## WHAT TO WORK ON
Extract, unchanged, every line from the top of the material below through the line with "XT1 = W(0.600, 0).x", and no more.
=== DATASET SECTION ===
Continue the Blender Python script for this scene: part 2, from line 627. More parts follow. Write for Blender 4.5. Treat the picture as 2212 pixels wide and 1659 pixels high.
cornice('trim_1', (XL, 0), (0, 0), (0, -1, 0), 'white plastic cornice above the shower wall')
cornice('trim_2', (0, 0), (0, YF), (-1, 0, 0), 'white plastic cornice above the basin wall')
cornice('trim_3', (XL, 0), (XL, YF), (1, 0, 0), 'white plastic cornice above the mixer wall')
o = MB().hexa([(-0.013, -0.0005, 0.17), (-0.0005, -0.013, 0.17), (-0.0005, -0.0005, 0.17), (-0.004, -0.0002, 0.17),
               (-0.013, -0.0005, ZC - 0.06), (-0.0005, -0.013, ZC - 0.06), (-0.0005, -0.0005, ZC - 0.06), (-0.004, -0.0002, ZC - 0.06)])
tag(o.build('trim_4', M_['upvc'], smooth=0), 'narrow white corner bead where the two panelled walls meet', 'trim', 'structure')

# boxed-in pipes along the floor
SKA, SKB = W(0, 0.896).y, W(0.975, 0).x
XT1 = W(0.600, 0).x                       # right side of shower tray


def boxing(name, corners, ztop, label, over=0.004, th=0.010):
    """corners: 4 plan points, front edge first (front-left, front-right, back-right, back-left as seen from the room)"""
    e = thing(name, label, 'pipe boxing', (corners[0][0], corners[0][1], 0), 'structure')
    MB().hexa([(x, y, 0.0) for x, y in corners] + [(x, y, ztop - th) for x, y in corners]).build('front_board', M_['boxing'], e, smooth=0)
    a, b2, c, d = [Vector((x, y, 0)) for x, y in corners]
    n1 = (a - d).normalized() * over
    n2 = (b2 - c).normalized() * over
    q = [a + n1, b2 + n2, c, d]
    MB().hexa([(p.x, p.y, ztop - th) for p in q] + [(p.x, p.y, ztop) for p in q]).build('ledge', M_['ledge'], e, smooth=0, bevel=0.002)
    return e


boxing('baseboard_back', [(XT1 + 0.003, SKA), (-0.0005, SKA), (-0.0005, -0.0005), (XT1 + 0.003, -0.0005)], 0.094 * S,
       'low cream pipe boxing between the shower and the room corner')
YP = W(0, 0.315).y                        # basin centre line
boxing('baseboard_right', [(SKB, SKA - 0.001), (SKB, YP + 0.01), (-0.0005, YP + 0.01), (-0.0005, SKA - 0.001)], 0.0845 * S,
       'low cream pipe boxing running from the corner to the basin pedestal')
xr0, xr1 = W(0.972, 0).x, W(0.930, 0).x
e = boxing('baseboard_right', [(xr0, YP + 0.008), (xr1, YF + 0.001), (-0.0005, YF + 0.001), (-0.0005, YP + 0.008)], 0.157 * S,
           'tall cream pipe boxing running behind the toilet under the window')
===
## ANSWER TO THE PROBLEM
Continue the Blender Python script for this scene: part 2, from line 627. More parts follow. Write for Blender 4.5. Treat the picture as 2212 pixels wide and 1659 pixels high.
cornice('trim_1', (XL, 0), (0, 0), (0, -1, 0), 'white plastic cornice above the shower wall')
cornice('trim_2', (0, 0), (0, YF), (-1, 0, 0), 'white plastic cornice above the basin wall')
cornice('trim_3', (XL, 0), (XL, YF), (1, 0, 0), 'white plastic cornice above the mixer wall')
o = MB().hexa([(-0.013, -0.0005, 0.17), (-0.0005, -0.013, 0.17), (-0.0005, -0.0005, 0.17), (-0.004, -0.0002, 0.17),
               (-0.013, -0.0005, ZC - 0.06), (-0.0005, -0.013, ZC - 0.06), (-0.0005, -0.0005, ZC - 0.06), (-0.004, -0.0002, ZC - 0.06)])
tag(o.build('trim_4', M_['upvc'], smooth=0), 'narrow white corner bead where the two panelled walls meet', 'trim', 'structure')

# boxed-in pipes along the floor
SKA, SKB = W(0, 0.896).y, W(0.975, 0).x
XT1 = W(0.600, 0).x                       # right side of shower tray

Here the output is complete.